Leave the pictures out, and retype all of the material exactly as written.

>> BEGIN

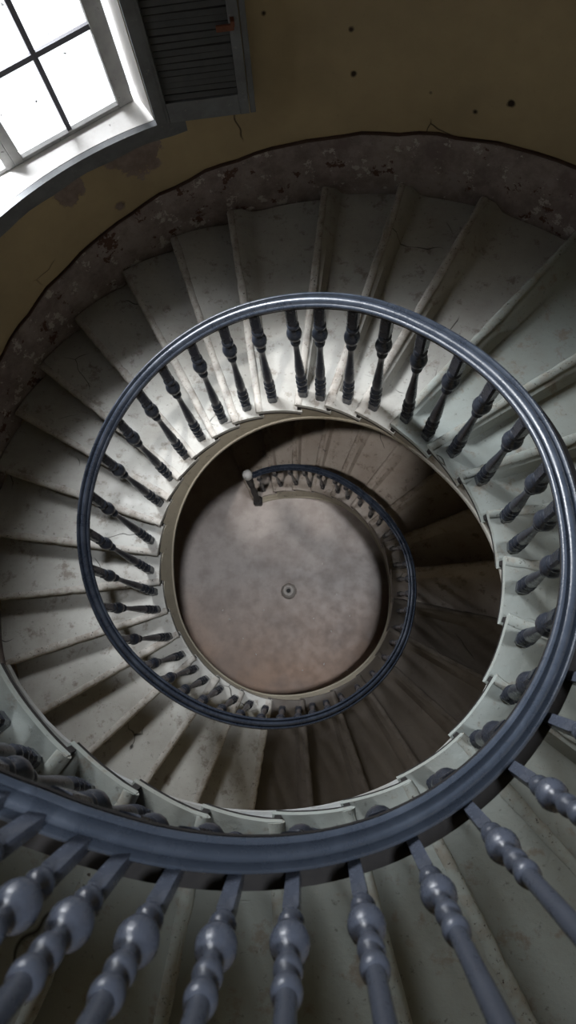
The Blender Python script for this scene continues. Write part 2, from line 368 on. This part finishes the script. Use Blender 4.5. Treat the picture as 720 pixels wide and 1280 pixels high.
b = MB(); sbox(b, .065, .475, -.018, .018, .88, .98); b.build('middle_rail', M_JOIN, SH, bevel=.003)
b = MB(); sbox(b, .065, .475, -.018, .018, HS - .1, HS); b.build('top_rail', M_JOIN, SH, bevel=.003)
for z0, z1 in ((.12, .88), (.98, HS - .1)):
    b = MB(); n = int((z1 - z0) / .034)
    for i in range(n):
        z = z0 + (i + .5) * (z1 - z0) / n; jit = random.uniform(-.003, .003); v = (UP * .8 + SN * -.6).normalized(); wv = SU.cross(v)
        b.box(sp(.27, 0, z + jit), (SU + UP * random.uniform(-.012, .012)).normalized(), v, wv, .205, .0115, .003)
    lp = b.build('louvre_panel', M_LOUV, SH)
    b = MB(); sbox(b, .065, .475, -.024, -.020, z0, z1); b.build('backing', M_DARK, SH)
b = MB(); sbox(b, .41, .50, .018, .03, .47, .50); sbox(b, .485, .505, .018, .05, .50, .53); la = b.build('latch', M_RUST, SH, bevel=.003); la['label'] = 'rusty brown latch'

# ------------------------------------------------------------------ steps
A_K = [-24, -10.6, .6, 11.6, 24, 37.7, 52.8, 68, 84.7, 101.2, 117.3, 131.5, 146, 160.5, 175, 189.5, 202.4, 214.6, 228, 240.3, 251.7, 264.4, 276.7, 289, 299.8, 309.3, 319.7, 331.2, 341.1, 351.4, 366.7, 378.2, 390, 403.5, 418, 431, 444, 457, 471, 485, 499, 512.9, 525, 538, 551, 564, 577, A_END]
NST = len(A_K) - 1
def z_step(k): return zh(A_K[k])
def step_at(a):
    for k in range(NST - 1, -1, -1):
        if a >= A_K[k]: return k
    return 0
def hollow(k, u):                 # hollows added to throw shade bands on the treads: towards the back on the window side, behind the nosing opposite
    am = A_K[k] % 360
    if k > 39: return .012 * math.sin(math.pi * u)
    if 180 < am < 343:
        return .055 * min(1.0, u / .8) ** 1.6
    if u < .08: return 0.0
    if u < .22: return .068 * (u - .08) / .14
    return .068 * (1 - (u - .22) / .78)
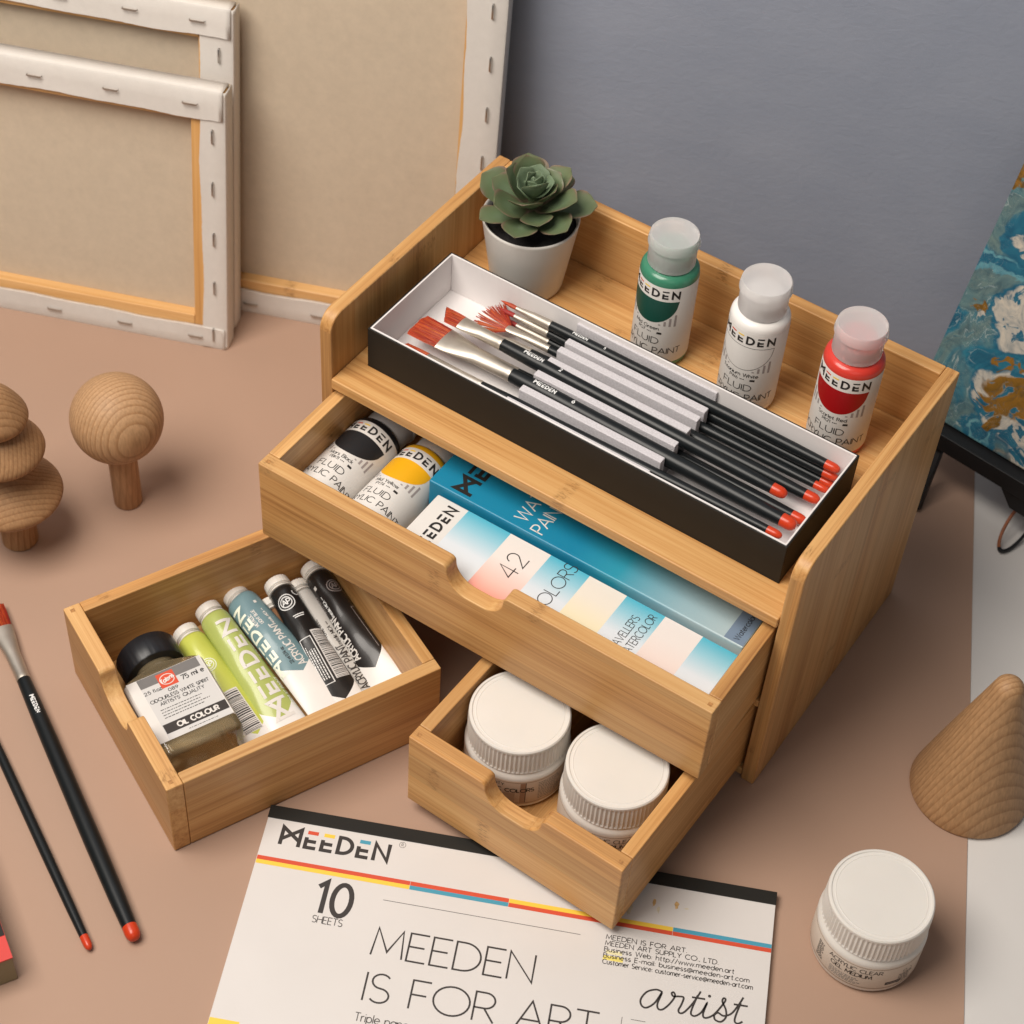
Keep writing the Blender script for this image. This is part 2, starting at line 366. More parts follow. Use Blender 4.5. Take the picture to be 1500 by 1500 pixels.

>> END

| EXERCISE SOLUTION |
The Blender Python script for this scene continues. Write part 2, from line 368 on. This part finishes the script. Use Blender 4.5. Treat the picture as 720 pixels wide and 1280 pixels high.
b = MB(); sbox(b, .065, .475, -.018, .018, .88, .98); b.build('middle_rail', M_JOIN, SH, bevel=.003)
b = MB(); sbox(b, .065, .475, -.018, .018, HS - .1, HS); b.build('top_rail', M_JOIN, SH, bevel=.003)
for z0, z1 in ((.12, .88), (.98, HS - .1)):
    b = MB(); n = int((z1 - z0) / .034)
    for i in range(n):
        z = z0 + (i + .5) * (z1 - z0) / n; jit = random.uniform(-.003, .003); v = (UP * .8 + SN * -.6).normalized(); wv = SU.cross(v)
        b.box(sp(.27, 0, z + jit), (SU + UP * random.uniform(-.012, .012)).normalized(), v, wv, .205, .0115, .003)
    lp = b.build('louvre_panel', M_LOUV, SH)
    b = MB(); sbox(b, .065, .475, -.024, -.020, z0, z1); b.build('backing', M_DARK, SH)
b = MB(); sbox(b, .41, .50, .018, .03, .47, .50); sbox(b, .485, .505, .018, .05, .50, .53); la = b.build('latch', M_RUST, SH, bevel=.003); la['label'] = 'rusty brown latch'

# ------------------------------------------------------------------ steps
A_K = [-24, -10.6, .6, 11.6, 24, 37.7, 52.8, 68, 84.7, 101.2, 117.3, 131.5, 146, 160.5, 175, 189.5, 202.4, 214.6, 228, 240.3, 251.7, 264.4, 276.7, 289, 299.8, 309.3, 319.7, 331.2, 341.1, 351.4, 366.7, 378.2, 390, 403.5, 418, 431, 444, 457, 471, 485, 499, 512.9, 525, 538, 551, 564, 577, A_END]
NST = len(A_K) - 1
def z_step(k): return zh(A_K[k])
def step_at(a):
    for k in range(NST - 1, -1, -1):
        if a >= A_K[k]: return k
    return 0
def hollow(k, u):                 # hollows added to throw shade bands on the treads: towards the back on the window side, behind the nosing opposite
    am = A_K[k] % 360
    if k > 39: return .012 * math.sin(math.pi * u)
    if 180 < am < 343:
        return .055 * min(1.0, u / .8) ** 1.6
    if u < .08: return 0.0
    if u < .22: return .068 * (u - .08) / .14
    return .068 * (1 - (u - .22) / .78)
Keep writing the Blender script for this image. This is part 2, starting at line 366. More parts follow. Use Blender 4.5. Take the picture to be 1500 by 1500 pixels.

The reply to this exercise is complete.